Our theme for 2018 is “The Life.” Today we explore that theme with…..
The Life of a Big Kid Minister
Brittani grew up at Crescent Hill and joined the staff in March 2012. She is a graduate of the University of Louisville and Baptist Theological Seminary at Richmond, in Richmond, Virginia. She served two churches in Virginia before returning to Louisville.
Working with teenagers has been my calling for the past 15 years or so, since I was a teenager myself. Recently it occurred to me that I never really transitioned into the adult life of the church. I went from youth to youth minister without much time spent as a “real adult” church member. I continue to reflect on what this means.

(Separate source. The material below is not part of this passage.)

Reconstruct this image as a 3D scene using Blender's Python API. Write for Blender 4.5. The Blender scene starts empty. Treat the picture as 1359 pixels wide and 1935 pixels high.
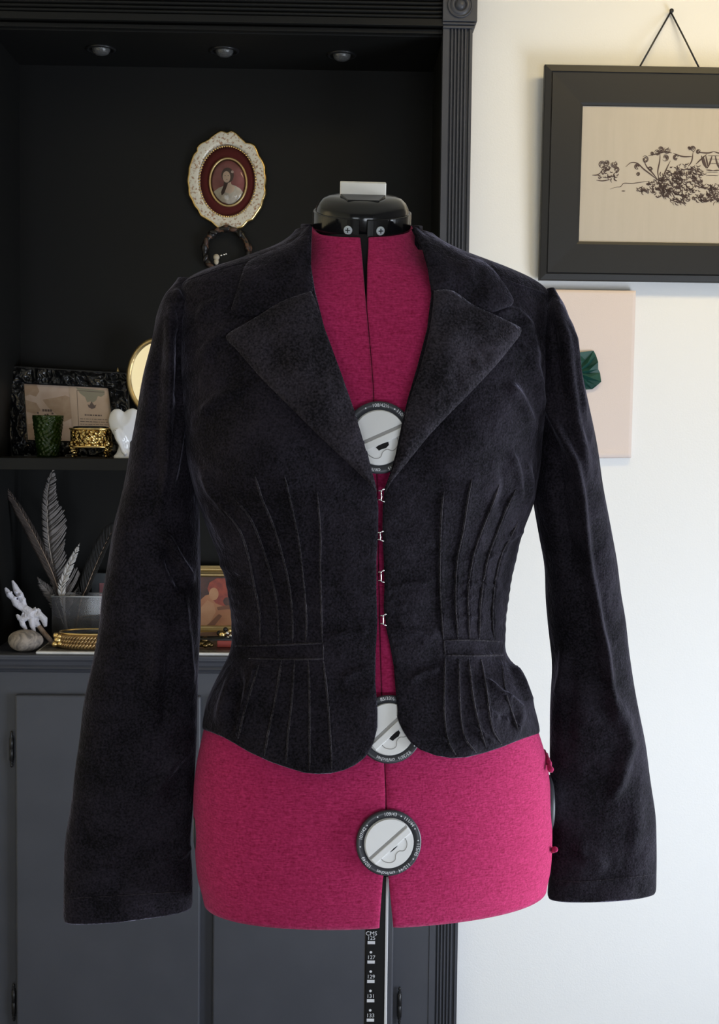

Does this makes it hard for me to fully understand what it is like to participate in church life as an adult? Is that a help or a hindrance? I think it certainly has meant that I am more in touch with what teenagers think about the world than what adults think. I am okay with that. In fact, I think teenagers see the world more clearly than adults. Teenagers have fewer preconceived notions getting in the way. They have fewer external obligations distorting their view. They have fewer “it’s always been this ways” holding them back. People are always telling them they’ll understand things better when they’re older. This probably isn’t true.
Teenagers are learning the many dangers of the world, but they haven’t given into the fear yet. They still feel invincible. Teenage brains are still forming, and thankfully most have not yet forgotten their imaginations, or their childhood knowledge. To paraphrase and idea from G.K. Chesterton: Fairy tales do not tell children the dragons exist. Children already know that dragons exist. Fairy tales tell children the dragons can be killed.
I think teenagers are in the perfect position to be dragon-slayers. They don’t have adult jobs yet. They don’t have adult fears yet. But they still have their fairy tales. They can still kill the dragons the adults are hiding from and having business meetings about.
Thinking back over my life this far, I must admit that I have always resisted growing up. Childhood has always been more alluring to me than adulthood. Adolescence is the perfect mixture of both; a realm I am content to inhabit, even at 33. It is a realm where friends matter more than anything else, where burnt marshmallows taste good and we aren’t afraid to eat them after they fall on the ground. It is a place from which we can see many of the problems of the world and still believe it can be saved. It is a space where ideals can still win over budgets and politics; where heroes can still swoop in and rescue us.
The world tells us to grow up. We might be tempted to think the Bible tells us to do this also. Certainly we should train up children in the right way and we should all grow in faith and knowledge of the Lord. But do we really need to “put away childish things” forever? Paul in 1 Corinthians 13 wrote, “When I was a child, I talked like a child, I thought like a child, I reasoned like a child. When I became a man, I put the ways of childhood behind me. For now we see only a reflection as in a mirror; then we shall see face to face. Now I know in part; then I shall know fully, even as I am fully known.”
Adults tend to read this as a condemnation of childish thinking. But I’m not so sure. Even though Paul has put the ways of childhood behind him, as a man he admittedly knows only in part. I wonder if Paul could have been lamenting over what he has left behind. Maybe children can still see face to face while the adults are left with that dim reflection. I certainly felt more “face to face” with God in my childhood than I do now.
Jesus said, “Truly I tell you, unless you change and become like little children, you will never enter the kingdom of heaven” (Matthew 18:3). For children and teenagers, the Kingdom is still a real place, some lovely combination of Never-Never Land and Psalm 23. For me, youth ministry is about finding ways to get back there, “second star to the right and straight on till morning”. It’s about making sure the Kingdom stays a real place as we make our journey into adulthood. Maybe that’s why I can’t grow up. I have to stay behind to keep the door wide open between childhood and adulthood so that our dragon-slaying faith will fit through.
My ministry philosophy is a combination of 1 Timothy 4:12 and another quote from G.K. Chesterton: Don’t let anyone look down on you or your teenagers because you are young, but set an example for the adults in speech, in conduct, in love, in faith and in childlike purity. For through sin, we grow old and God our Father remains younger than we.